What’s the first creature you think of when you hear the word “agile”? Many people think of a cat, in the jungle or otherwise. Defined in the dictionary as “able to move quickly and easily”, with synonyms such as nimble, limber and light-footed, it’s no surprise why a feline comes to mind. It’s also no surprise that “agile” was the adjective used to name a methodology of software design, and expanded to encompass a marketing strategy with every bit as much power, adaptability and focus as a panther. Here, we take a look at why adopting an Agile Marketing Strategy may be a purrfect new way deliver value to your customers. 

The Main Principles of Agile Marketing:

Flexibility and the Ability to Respond to Changes.

Survival of the fittest dictates that those that don’t bend, break. If one is prepped for “x”, but is delivered “y”, the faster they can adapt to “y”, the better.

Emphasis on Data-Driven Decisions rather than Opinion and Convention.

Whether something is working, or isn’t, successful businesses have the confidence to look at the way things are, rather than the way they wish they’d be. And are able to adapt, accordingly.

Rapid Reactions vs. Huge Campaigns

It’s more difficult to change course when you’ve piled all of your resources into one basket. Agile Marketing looks to de-emphasize huge campaigns so it’s easier to get useful information and improve incrementally, without feeling like you’ve squandered resources trying to move a singular mountain.

Smaller Studies vs. Large Studies

Similarly, Agile Marketing favors learning quickly, and more often, with smaller, more frequent studies as opposed to just a few enormous experiments. It’s easier to digest and amend a smaller portion than it is to stuff yourself, and move forward, with a huge meal.

Collaboration is More Important than Hierarchy

Just because someone is higher in the company doesn’t mean there aren’t other insightful points of view to be heard. Frequently those higher in the ranks are prone to bias, and it’s working with the whole team that allows for the clearest vision of the whole.

How to Implement an Agile Marketing Strategy

1. Ready Your Team

Outline the goals of your Agile Marketing initiative.

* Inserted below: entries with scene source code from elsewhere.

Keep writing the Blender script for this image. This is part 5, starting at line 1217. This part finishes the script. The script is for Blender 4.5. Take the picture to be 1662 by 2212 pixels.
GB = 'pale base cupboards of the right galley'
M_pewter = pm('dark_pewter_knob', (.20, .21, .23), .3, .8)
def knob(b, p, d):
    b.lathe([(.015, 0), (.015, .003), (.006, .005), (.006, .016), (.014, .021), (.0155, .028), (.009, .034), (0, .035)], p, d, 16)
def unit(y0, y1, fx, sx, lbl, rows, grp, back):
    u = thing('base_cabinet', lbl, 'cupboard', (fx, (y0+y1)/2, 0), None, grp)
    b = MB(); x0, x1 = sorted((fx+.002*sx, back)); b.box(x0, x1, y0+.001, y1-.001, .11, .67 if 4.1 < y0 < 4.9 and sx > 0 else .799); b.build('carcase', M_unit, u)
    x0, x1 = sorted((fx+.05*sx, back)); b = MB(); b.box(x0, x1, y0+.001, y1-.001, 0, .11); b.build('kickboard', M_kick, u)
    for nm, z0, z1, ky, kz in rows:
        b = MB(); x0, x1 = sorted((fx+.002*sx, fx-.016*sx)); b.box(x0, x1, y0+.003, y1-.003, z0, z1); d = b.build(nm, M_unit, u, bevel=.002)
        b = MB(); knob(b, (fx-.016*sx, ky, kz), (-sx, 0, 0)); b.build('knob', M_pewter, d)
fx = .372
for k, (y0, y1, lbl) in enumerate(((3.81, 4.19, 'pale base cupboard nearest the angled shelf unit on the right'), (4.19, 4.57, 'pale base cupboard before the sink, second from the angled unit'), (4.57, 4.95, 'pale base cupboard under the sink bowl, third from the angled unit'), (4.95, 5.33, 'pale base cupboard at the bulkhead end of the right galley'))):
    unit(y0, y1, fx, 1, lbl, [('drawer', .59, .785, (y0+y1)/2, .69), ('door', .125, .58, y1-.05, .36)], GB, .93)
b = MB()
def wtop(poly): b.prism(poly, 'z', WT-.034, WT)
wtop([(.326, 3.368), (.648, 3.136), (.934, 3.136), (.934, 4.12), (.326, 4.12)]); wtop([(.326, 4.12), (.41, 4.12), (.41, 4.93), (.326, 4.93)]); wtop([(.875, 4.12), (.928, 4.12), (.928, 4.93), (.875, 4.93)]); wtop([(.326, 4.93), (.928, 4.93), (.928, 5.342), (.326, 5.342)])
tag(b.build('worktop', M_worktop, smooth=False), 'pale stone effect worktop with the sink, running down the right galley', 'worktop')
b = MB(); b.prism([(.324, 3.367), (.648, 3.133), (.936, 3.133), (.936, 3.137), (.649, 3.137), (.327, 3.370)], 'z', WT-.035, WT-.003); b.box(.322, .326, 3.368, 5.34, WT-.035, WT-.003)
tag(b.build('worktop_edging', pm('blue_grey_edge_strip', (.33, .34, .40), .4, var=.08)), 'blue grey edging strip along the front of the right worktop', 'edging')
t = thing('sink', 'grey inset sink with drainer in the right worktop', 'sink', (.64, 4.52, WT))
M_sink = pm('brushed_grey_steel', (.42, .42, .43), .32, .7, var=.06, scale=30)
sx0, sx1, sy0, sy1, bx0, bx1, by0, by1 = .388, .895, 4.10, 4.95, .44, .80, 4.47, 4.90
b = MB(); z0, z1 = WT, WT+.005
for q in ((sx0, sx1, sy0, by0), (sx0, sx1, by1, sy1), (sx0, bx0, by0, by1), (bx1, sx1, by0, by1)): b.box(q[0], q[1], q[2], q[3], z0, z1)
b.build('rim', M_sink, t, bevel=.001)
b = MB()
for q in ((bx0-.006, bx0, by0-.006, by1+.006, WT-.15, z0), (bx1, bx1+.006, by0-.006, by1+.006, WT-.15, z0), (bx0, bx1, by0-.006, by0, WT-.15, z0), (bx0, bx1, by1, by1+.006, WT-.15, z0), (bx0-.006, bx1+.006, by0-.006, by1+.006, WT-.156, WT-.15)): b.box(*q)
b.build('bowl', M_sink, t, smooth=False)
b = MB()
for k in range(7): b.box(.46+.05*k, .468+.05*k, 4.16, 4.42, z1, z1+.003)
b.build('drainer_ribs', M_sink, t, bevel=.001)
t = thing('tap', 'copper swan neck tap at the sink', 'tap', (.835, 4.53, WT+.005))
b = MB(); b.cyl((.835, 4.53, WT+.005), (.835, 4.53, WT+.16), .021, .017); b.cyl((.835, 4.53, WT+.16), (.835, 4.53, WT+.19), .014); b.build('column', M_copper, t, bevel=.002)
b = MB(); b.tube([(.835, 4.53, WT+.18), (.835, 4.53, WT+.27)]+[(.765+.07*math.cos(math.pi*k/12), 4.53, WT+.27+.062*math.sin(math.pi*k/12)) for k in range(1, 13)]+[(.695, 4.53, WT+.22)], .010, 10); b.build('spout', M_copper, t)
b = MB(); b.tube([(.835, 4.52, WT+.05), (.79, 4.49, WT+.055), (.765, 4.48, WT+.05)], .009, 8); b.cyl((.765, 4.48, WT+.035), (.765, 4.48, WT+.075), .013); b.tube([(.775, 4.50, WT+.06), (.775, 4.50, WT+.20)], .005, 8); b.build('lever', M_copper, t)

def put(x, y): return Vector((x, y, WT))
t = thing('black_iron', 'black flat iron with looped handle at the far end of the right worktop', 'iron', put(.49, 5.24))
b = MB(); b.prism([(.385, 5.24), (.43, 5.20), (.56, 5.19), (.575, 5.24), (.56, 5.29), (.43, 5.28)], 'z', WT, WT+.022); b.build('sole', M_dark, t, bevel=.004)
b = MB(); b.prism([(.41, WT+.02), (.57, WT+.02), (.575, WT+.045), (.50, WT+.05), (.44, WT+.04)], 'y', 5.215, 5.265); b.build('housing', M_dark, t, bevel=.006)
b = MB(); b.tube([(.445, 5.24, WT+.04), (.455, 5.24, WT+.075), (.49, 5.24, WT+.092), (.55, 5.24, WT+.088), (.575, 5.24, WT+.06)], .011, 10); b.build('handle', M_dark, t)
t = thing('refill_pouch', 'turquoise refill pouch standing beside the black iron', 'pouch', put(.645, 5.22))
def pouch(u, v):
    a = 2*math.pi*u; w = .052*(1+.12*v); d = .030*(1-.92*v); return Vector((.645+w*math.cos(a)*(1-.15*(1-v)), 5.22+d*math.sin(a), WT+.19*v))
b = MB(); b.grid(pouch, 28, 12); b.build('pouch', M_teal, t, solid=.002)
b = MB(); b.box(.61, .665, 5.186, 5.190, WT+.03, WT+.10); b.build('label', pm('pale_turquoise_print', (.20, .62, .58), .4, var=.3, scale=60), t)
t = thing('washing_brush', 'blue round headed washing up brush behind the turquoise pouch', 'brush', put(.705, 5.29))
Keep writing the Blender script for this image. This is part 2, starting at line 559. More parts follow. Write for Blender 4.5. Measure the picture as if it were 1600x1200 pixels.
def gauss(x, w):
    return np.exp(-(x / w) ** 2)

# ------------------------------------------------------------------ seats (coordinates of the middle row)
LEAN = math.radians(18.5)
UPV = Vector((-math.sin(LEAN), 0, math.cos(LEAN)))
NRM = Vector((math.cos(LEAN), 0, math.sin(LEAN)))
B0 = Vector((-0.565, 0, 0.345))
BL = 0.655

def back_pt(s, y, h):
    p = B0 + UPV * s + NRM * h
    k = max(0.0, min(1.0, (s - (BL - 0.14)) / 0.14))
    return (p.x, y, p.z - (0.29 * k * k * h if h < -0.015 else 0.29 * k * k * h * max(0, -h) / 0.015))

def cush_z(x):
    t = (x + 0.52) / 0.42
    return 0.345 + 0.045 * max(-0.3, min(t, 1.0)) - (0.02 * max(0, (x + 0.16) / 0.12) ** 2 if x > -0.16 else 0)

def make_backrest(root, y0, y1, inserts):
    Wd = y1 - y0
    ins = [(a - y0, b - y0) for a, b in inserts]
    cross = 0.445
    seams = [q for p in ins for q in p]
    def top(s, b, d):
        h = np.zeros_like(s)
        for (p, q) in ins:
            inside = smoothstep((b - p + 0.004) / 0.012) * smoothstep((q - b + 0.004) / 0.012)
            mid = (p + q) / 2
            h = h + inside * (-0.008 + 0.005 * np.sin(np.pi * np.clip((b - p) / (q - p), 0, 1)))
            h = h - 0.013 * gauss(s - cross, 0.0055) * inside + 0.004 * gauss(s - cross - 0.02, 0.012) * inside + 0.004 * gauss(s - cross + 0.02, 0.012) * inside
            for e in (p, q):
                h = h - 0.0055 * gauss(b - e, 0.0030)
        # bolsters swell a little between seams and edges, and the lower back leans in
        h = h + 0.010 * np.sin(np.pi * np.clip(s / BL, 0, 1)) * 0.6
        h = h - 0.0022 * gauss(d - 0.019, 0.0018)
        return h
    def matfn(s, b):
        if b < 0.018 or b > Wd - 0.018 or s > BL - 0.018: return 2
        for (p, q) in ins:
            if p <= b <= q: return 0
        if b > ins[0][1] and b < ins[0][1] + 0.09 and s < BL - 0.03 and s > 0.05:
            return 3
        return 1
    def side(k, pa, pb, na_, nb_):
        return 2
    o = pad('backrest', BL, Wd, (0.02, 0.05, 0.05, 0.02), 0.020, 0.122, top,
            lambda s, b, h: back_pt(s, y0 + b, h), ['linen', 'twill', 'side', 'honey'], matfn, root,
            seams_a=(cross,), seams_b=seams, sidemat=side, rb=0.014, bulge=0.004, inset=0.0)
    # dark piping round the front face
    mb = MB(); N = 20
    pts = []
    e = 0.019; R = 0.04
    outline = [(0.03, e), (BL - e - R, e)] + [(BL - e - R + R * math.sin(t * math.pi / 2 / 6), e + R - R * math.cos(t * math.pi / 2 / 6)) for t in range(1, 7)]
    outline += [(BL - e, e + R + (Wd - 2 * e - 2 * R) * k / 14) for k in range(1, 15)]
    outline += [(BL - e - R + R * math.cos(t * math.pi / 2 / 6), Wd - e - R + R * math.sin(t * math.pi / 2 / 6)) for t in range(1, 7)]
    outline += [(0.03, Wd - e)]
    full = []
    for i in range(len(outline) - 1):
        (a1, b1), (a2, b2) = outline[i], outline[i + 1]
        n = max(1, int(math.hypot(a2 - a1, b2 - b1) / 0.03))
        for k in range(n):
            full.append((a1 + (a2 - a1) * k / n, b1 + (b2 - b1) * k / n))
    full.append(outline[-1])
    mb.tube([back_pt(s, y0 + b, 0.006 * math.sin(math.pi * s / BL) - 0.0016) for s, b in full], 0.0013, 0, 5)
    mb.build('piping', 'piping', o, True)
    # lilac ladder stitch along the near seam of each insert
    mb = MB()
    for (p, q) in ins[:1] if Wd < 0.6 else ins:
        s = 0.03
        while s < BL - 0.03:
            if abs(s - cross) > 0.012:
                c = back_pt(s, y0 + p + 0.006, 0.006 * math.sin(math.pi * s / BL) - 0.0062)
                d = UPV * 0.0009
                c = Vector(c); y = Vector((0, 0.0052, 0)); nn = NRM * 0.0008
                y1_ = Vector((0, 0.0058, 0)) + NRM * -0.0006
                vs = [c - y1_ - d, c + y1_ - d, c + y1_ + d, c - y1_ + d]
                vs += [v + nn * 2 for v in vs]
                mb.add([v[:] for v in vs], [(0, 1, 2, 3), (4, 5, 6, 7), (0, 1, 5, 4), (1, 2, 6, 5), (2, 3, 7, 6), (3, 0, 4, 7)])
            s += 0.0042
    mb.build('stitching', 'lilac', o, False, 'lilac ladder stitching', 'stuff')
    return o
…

Watch a couple of videos on Agile Marketing on YouTube and print out materials outlining the core values. Make sure everyone on your team is on board, and answer any questions. Then, begin crafting a clear view of what you want to accomplish within the business. Perhaps it’s improving the customer journey, or targeting a specific target market more successfully. Set intentions and get excited for the coming months of collaboration and hard work. 

2. Get Set To Sprint

Agile Marketing uses the term “sprints” to describe short campaigns, or bursts. This is one significant difference in methodology from traditional marketing. Instead of long-term campaigns, results can be measured after just 2-6 weeks, depending on the specifics of the sprint. Jim Ewel’s Sprint-Planning Agenda is a great tool, and will help take you from the establishment of parameters, to determining resources, assigning roles, and help you compose the written documents establishing them all.

3. Go Sprint!

During the sprint, the team fans out to become a multi-individual force, all working independently. Individuals are given creative freedom and self-determination to be the most productive they can be. You can use tools such as a Kanban Board (fun fact: Kanban is the Japanese word for “visual signal”) to assess and track your workflow. There are also useful apps that do the same, like Trello, and Asana, which help keep the team in close communication, even if there are some working remotely. These apps also allow team members to upload files and materials germane to other sprinters on the team.

4. Stand Ups/Scrums 

Sounds like an insult, but Scrums (or Stand Ups) are daily progress meetings, lasting no longer than 20 minutes where the team can align, and communicate progress and roadblocks along the way. They’re an excellent forum for problem solving and breaking down sprints into even more manageable portions. The team can assess the most efficient workflows and move forward each day, newly empowered.

5. Review The Sprint and Hold a Retrospective

Two different meetings (read: two opportunities for donuts) the Sprint Review and Sprint Retrospective create two environments for learning and optimal growth. In the Sprint Review, the sprint planners review each sprint to determine whether they were completed and which goals were met. In the Sprint Retrospective, the sprint planners and all who participated in the sprints discuss the general processes of the sprint, itself to determine what worked, and what needs improvement. The results of the two reviews are combined, and taken into consideration at the next sprint-planning session, ever in service of a smoother process going forward.

With these practices in place, each campaign is a mini-test kitchen, eliminating costly marketing campaigns and targeting specific goals more effectively. With Agile Marketing strategy you can focus on delivering the best experience and value to your customer base while improving operations at your business.  And to that, we say, “meow!”  That’s true agility.